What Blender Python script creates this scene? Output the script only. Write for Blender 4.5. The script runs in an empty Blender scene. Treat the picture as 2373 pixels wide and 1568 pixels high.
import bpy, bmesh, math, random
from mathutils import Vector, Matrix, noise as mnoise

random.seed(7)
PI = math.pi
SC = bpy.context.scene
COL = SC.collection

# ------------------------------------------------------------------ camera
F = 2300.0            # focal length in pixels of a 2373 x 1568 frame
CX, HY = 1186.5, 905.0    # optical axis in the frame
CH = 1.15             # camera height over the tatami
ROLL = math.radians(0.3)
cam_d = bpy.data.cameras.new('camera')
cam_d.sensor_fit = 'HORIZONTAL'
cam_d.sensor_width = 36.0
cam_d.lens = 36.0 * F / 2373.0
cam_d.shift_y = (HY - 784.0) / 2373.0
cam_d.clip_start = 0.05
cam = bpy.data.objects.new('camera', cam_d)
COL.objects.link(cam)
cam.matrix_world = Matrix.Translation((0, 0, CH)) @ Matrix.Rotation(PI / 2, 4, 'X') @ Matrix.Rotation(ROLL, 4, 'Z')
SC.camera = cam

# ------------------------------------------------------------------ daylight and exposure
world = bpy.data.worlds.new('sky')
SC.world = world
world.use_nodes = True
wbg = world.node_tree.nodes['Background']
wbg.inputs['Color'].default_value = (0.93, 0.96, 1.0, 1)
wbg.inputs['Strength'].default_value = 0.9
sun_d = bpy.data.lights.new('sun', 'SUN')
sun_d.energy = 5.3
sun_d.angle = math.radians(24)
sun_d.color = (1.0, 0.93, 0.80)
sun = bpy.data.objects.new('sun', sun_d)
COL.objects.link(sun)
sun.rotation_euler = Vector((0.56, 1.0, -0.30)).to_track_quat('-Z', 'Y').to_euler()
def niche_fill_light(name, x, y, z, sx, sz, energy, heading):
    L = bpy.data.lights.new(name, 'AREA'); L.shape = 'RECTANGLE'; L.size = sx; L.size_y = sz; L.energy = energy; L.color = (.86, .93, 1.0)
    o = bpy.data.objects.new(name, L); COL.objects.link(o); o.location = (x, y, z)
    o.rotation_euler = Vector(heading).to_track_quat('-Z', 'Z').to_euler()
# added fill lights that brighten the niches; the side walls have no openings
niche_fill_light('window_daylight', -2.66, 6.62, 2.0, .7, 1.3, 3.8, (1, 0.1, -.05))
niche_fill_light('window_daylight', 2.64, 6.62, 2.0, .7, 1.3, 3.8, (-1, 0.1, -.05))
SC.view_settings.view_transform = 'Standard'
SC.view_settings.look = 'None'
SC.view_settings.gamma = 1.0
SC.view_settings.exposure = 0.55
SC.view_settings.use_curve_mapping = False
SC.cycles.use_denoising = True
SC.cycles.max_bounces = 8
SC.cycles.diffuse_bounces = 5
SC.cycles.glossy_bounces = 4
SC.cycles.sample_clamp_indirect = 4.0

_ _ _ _

§ **Written task**:
Say how many lines include the word "scene"; reply with the number alone.

§ **Response below**:
2